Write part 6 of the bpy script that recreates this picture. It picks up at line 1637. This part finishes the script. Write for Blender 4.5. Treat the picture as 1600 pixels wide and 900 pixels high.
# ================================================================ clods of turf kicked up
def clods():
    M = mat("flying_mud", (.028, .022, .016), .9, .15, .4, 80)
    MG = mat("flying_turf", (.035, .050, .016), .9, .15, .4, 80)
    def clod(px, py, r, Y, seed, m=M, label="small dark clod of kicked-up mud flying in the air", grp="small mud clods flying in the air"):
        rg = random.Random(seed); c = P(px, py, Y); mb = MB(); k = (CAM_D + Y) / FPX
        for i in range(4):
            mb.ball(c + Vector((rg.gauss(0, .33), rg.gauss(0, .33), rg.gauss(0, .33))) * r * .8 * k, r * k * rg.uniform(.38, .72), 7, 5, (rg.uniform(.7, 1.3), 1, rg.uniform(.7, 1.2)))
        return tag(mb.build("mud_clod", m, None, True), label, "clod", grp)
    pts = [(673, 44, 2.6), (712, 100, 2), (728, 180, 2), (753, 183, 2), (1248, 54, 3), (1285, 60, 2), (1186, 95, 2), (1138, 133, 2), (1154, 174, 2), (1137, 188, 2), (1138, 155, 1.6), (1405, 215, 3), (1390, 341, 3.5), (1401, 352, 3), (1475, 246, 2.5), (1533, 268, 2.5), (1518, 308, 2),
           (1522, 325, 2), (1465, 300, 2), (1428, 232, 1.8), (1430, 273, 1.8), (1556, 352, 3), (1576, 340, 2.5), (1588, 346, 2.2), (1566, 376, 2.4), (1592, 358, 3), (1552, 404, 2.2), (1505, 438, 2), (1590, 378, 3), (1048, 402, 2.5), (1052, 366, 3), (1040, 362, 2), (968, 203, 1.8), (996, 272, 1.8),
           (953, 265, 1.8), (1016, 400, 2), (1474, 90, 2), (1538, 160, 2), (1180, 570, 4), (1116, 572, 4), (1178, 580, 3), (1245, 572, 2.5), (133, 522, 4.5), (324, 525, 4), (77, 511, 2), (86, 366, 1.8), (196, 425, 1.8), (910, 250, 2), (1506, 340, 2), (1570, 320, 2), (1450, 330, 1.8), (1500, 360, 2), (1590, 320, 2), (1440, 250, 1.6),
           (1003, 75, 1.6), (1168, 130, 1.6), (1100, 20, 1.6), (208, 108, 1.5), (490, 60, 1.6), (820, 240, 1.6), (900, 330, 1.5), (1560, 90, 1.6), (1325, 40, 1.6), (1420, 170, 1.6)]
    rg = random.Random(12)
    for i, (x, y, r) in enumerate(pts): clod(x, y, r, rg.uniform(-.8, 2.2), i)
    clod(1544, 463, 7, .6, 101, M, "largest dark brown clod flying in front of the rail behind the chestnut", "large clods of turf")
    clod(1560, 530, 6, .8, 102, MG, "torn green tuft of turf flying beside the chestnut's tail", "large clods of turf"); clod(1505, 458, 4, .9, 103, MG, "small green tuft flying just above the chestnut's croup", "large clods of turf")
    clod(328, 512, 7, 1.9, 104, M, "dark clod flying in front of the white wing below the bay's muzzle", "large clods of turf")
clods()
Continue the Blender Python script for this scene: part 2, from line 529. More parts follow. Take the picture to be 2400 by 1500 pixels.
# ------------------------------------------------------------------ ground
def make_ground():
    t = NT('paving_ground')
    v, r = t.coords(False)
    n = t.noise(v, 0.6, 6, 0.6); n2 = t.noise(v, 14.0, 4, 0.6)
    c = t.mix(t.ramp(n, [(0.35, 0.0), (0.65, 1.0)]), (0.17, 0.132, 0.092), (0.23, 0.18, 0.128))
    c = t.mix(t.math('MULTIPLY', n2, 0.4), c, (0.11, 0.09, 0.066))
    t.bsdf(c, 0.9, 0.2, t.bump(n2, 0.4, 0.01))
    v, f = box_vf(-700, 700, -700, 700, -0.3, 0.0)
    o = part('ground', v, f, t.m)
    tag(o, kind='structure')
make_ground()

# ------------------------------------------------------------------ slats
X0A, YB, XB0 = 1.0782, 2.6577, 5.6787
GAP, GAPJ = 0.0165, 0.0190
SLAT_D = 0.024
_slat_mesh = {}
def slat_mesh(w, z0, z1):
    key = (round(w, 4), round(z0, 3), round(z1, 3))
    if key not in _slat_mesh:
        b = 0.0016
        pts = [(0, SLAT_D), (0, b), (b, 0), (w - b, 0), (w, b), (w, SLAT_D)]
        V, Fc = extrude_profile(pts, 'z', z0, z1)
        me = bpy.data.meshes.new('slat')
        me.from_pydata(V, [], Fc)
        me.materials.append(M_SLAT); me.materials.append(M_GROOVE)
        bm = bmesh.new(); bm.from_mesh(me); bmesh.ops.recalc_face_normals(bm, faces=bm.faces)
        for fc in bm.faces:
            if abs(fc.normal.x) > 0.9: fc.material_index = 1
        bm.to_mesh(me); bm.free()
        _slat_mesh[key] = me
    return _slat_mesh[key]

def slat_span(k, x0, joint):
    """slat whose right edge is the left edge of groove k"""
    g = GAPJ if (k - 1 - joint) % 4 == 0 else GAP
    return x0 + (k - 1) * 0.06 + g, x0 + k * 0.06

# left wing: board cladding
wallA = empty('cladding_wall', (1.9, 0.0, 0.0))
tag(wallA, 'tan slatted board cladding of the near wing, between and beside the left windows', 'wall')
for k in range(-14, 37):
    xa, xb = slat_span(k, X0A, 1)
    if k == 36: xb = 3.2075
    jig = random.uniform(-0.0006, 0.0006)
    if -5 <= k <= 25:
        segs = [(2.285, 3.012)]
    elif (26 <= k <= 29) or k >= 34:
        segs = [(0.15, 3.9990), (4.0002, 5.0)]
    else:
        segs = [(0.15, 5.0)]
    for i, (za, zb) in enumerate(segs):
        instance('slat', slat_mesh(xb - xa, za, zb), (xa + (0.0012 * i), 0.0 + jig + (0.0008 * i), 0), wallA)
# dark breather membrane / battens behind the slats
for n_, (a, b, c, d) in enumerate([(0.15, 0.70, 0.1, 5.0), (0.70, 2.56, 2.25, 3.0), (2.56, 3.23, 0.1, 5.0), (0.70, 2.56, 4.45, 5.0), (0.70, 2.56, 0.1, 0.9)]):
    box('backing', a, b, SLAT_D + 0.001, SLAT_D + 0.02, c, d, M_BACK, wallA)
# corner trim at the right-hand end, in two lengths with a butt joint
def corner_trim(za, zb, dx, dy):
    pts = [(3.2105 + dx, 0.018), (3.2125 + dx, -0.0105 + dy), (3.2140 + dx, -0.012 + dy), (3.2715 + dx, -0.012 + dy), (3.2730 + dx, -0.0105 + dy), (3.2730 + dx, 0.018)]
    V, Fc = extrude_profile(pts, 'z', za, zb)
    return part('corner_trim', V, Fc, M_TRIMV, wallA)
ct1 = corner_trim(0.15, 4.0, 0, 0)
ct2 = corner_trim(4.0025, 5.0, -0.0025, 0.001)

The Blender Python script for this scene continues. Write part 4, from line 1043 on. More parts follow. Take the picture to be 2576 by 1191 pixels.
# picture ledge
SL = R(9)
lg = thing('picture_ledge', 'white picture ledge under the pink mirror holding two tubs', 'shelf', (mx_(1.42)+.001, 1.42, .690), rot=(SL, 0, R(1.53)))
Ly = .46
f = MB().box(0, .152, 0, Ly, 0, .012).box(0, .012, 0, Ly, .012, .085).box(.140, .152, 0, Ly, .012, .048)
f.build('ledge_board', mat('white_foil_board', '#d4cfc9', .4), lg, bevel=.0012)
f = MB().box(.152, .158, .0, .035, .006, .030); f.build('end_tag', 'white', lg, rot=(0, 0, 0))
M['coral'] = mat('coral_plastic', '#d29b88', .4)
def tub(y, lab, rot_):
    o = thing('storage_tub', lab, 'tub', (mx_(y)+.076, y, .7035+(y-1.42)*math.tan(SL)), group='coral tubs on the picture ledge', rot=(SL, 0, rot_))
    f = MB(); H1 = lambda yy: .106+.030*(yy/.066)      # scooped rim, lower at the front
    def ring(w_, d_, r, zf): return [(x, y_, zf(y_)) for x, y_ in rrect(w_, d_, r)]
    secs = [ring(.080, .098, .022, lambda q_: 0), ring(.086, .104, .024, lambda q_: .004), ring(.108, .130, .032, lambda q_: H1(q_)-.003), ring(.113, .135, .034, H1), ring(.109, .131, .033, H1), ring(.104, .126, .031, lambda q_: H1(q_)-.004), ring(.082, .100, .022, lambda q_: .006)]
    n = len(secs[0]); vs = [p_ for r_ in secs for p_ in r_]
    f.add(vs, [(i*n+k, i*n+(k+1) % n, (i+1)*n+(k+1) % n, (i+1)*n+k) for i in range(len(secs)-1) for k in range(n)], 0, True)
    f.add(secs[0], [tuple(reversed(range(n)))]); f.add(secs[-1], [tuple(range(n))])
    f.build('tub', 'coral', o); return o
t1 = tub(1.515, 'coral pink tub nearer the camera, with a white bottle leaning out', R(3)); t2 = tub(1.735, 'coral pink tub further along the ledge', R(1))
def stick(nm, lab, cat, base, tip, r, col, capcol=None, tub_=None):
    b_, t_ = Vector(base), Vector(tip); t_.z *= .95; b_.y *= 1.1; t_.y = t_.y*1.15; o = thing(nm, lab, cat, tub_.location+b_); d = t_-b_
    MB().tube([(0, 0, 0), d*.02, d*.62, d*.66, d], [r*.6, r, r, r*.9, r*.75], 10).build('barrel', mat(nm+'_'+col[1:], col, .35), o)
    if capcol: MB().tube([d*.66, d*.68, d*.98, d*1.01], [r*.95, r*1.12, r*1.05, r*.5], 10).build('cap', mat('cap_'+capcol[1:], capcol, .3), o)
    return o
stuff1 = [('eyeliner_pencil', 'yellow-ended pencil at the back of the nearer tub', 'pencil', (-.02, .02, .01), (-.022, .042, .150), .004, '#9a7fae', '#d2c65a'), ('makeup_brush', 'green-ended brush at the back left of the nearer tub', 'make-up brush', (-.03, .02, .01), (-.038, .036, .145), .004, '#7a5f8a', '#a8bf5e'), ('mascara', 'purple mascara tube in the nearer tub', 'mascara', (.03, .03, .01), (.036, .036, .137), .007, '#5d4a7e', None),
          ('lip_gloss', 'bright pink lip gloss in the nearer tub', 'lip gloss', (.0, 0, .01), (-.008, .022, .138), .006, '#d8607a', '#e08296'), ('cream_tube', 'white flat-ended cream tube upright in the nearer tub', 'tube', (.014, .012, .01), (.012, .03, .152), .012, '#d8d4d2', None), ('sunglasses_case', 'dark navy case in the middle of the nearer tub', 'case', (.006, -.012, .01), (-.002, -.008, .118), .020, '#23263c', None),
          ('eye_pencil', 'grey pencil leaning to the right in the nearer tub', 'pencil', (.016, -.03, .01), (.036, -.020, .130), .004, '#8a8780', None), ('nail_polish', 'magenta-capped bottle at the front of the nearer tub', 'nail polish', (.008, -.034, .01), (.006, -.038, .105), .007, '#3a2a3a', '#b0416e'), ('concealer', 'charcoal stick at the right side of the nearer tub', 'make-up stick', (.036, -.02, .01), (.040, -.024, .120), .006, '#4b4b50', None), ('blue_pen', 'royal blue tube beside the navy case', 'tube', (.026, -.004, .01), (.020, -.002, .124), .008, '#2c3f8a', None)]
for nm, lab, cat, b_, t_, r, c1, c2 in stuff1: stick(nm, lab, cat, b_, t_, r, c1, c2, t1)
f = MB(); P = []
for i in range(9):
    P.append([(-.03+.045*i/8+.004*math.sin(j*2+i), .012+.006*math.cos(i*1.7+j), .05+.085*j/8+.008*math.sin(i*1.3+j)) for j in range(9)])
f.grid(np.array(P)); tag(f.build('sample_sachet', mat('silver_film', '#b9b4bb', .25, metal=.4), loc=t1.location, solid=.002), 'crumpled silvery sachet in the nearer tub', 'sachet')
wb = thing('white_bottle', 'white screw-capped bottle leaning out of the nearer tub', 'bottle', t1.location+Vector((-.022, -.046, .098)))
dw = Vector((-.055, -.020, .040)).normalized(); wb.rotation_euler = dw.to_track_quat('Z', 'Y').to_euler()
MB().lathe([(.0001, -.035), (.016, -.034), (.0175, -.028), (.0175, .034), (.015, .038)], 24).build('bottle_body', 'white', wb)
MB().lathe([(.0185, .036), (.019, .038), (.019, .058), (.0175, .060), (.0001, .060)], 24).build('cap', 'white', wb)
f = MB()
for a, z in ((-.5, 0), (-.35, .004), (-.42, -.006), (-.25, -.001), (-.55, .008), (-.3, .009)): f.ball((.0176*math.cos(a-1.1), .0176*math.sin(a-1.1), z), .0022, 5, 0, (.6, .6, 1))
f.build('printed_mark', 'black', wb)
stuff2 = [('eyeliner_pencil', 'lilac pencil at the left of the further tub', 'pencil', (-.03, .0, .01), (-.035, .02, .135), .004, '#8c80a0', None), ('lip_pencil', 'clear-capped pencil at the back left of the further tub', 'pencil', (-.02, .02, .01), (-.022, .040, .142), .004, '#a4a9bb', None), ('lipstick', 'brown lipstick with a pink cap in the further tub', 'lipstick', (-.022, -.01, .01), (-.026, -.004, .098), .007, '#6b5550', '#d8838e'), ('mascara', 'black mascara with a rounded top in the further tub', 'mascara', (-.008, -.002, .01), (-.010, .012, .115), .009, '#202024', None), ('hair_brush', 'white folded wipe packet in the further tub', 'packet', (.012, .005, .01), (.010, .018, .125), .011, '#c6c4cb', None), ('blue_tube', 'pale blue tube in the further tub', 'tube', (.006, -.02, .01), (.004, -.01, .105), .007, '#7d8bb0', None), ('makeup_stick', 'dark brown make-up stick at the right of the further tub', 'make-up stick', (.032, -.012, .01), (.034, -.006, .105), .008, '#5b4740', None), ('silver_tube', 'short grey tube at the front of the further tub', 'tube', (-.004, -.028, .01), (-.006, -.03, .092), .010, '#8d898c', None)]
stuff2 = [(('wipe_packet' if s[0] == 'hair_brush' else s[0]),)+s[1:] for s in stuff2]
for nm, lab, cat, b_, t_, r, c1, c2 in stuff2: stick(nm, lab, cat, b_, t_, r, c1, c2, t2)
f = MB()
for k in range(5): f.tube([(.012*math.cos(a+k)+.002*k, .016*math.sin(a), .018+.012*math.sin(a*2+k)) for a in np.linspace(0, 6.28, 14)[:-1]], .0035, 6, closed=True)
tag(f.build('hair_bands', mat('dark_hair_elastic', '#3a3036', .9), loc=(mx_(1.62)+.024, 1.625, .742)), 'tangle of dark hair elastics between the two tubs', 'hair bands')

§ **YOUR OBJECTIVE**
Where a line above holds the string "follow", show that line.

§ **RESPONSE FOR THIS EXERCISE**
Continue the Blender Python script for this scene: part 2, from line 529. More parts follow. Take the picture to be 2400 by 1500 pixels.
The Blender Python script for this scene continues. Write part 4, from line 1043 on. More parts follow. Take the picture to be 2576 by 1191 pixels.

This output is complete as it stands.